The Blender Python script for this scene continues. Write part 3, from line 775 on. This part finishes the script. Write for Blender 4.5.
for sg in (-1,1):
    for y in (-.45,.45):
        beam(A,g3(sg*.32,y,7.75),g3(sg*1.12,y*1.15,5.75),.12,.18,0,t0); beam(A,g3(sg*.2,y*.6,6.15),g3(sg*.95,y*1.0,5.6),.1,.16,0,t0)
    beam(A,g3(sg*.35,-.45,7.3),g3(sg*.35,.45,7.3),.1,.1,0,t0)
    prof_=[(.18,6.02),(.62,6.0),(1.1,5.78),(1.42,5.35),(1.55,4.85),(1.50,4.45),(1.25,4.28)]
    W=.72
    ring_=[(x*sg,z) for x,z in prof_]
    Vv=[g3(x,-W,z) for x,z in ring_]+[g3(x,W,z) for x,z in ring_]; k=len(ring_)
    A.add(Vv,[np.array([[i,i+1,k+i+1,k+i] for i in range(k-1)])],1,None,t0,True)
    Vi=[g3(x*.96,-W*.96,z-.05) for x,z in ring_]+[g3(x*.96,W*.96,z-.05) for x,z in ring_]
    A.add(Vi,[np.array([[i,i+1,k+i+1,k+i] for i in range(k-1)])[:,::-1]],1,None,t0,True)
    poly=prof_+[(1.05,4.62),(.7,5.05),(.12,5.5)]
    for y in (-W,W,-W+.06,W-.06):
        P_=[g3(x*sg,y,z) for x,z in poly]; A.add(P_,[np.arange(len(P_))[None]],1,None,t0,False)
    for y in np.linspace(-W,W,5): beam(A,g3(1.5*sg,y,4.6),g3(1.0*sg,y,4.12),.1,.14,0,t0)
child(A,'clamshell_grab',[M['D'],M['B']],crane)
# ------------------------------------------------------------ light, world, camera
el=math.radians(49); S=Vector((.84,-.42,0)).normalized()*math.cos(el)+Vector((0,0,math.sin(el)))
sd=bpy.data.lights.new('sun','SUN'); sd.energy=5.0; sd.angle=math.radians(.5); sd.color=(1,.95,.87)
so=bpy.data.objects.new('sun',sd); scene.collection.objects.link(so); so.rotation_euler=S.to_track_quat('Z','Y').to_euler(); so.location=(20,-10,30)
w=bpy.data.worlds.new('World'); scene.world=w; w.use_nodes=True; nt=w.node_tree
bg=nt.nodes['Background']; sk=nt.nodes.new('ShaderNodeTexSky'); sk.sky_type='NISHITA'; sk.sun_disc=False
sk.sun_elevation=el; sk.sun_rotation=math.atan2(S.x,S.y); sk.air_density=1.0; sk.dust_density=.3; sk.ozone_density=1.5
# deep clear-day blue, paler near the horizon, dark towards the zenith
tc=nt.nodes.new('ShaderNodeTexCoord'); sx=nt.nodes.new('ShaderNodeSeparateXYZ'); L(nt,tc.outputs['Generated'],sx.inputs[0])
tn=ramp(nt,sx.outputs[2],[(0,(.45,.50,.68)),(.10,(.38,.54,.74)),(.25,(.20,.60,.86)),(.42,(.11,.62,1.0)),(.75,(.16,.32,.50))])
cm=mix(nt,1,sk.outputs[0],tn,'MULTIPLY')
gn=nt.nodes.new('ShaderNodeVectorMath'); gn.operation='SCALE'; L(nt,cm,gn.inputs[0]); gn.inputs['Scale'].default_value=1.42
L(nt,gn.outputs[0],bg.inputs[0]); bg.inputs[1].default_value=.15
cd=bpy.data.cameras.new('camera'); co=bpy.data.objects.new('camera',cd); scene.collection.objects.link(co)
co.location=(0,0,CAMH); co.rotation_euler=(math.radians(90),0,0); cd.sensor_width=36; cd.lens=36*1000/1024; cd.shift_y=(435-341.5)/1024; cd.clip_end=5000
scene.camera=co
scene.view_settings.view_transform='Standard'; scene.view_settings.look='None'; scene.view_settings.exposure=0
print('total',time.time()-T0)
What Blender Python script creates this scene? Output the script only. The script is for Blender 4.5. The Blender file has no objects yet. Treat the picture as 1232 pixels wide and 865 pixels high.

——

**SET PROBLEM**.
Every line of the data above should be copied exactly.

**SOLVED PROBLEM**.
The Blender Python script for this scene continues. Write part 3, from line 775 on. This part finishes the script. Write for Blender 4.5.
for sg in (-1,1):
    for y in (-.45,.45):
        beam(A,g3(sg*.32,y,7.75),g3(sg*1.12,y*1.15,5.75),.12,.18,0,t0); beam(A,g3(sg*.2,y*.6,6.15),g3(sg*.95,y*1.0,5.6),.1,.16,0,t0)
    beam(A,g3(sg*.35,-.45,7.3),g3(sg*.35,.45,7.3),.1,.1,0,t0)
    prof_=[(.18,6.02),(.62,6.0),(1.1,5.78),(1.42,5.35),(1.55,4.85),(1.50,4.45),(1.25,4.28)]
    W=.72
    ring_=[(x*sg,z) for x,z in prof_]
    Vv=[g3(x,-W,z) for x,z in ring_]+[g3(x,W,z) for x,z in ring_]; k=len(ring_)
    A.add(Vv,[np.array([[i,i+1,k+i+1,k+i] for i in range(k-1)])],1,None,t0,True)
    Vi=[g3(x*.96,-W*.96,z-.05) for x,z in ring_]+[g3(x*.96,W*.96,z-.05) for x,z in ring_]
    A.add(Vi,[np.array([[i,i+1,k+i+1,k+i] for i in range(k-1)])[:,::-1]],1,None,t0,True)
    poly=prof_+[(1.05,4.62),(.7,5.05),(.12,5.5)]
    for y in (-W,W,-W+.06,W-.06):
        P_=[g3(x*sg,y,z) for x,z in poly]; A.add(P_,[np.arange(len(P_))[None]],1,None,t0,False)
    for y in np.linspace(-W,W,5): beam(A,g3(1.5*sg,y,4.6),g3(1.0*sg,y,4.12),.1,.14,0,t0)
child(A,'clamshell_grab',[M['D'],M['B']],crane)
# ------------------------------------------------------------ light, world, camera
el=math.radians(49); S=Vector((.84,-.42,0)).normalized()*math.cos(el)+Vector((0,0,math.sin(el)))
sd=bpy.data.lights.new('sun','SUN'); sd.energy=5.0; sd.angle=math.radians(.5); sd.color=(1,.95,.87)
so=bpy.data.objects.new('sun',sd); scene.collection.objects.link(so); so.rotation_euler=S.to_track_quat('Z','Y').to_euler(); so.location=(20,-10,30)
w=bpy.data.worlds.new('World'); scene.world=w; w.use_nodes=True; nt=w.node_tree
bg=nt.nodes['Background']; sk=nt.nodes.new('ShaderNodeTexSky'); sk.sky_type='NISHITA'; sk.sun_disc=False
sk.sun_elevation=el; sk.sun_rotation=math.atan2(S.x,S.y); sk.air_density=1.0; sk.dust_density=.3; sk.ozone_density=1.5
# deep clear-day blue, paler near the horizon, dark towards the zenith
tc=nt.nodes.new('ShaderNodeTexCoord'); sx=nt.nodes.new('ShaderNodeSeparateXYZ'); L(nt,tc.outputs['Generated'],sx.inputs[0])
tn=ramp(nt,sx.outputs[2],[(0,(.45,.50,.68)),(.10,(.38,.54,.74)),(.25,(.20,.60,.86)),(.42,(.11,.62,1.0)),(.75,(.16,.32,.50))])
cm=mix(nt,1,sk.outputs[0],tn,'MULTIPLY')
gn=nt.nodes.new('ShaderNodeVectorMath'); gn.operation='SCALE'; L(nt,cm,gn.inputs[0]); gn.inputs['Scale'].default_value=1.42
L(nt,gn.outputs[0],bg.inputs[0]); bg.inputs[1].default_value=.15
cd=bpy.data.cameras.new('camera'); co=bpy.data.objects.new('camera',cd); scene.collection.objects.link(co)
co.location=(0,0,CAMH); co.rotation_euler=(math.radians(90),0,0); cd.sensor_width=36; cd.lens=36*1000/1024; cd.shift_y=(435-341.5)/1024; cd.clip_end=5000
scene.camera=co
scene.view_settings.view_transform='Standard'; scene.view_settings.look='None'; scene.view_settings.exposure=0
print('total',time.time()-T0)
What Blender Python script creates this scene? Output the script only. The script is for Blender 4.5. The Blender file has no objects yet. Treat the picture as 1232 pixels wide and 865 pixels high.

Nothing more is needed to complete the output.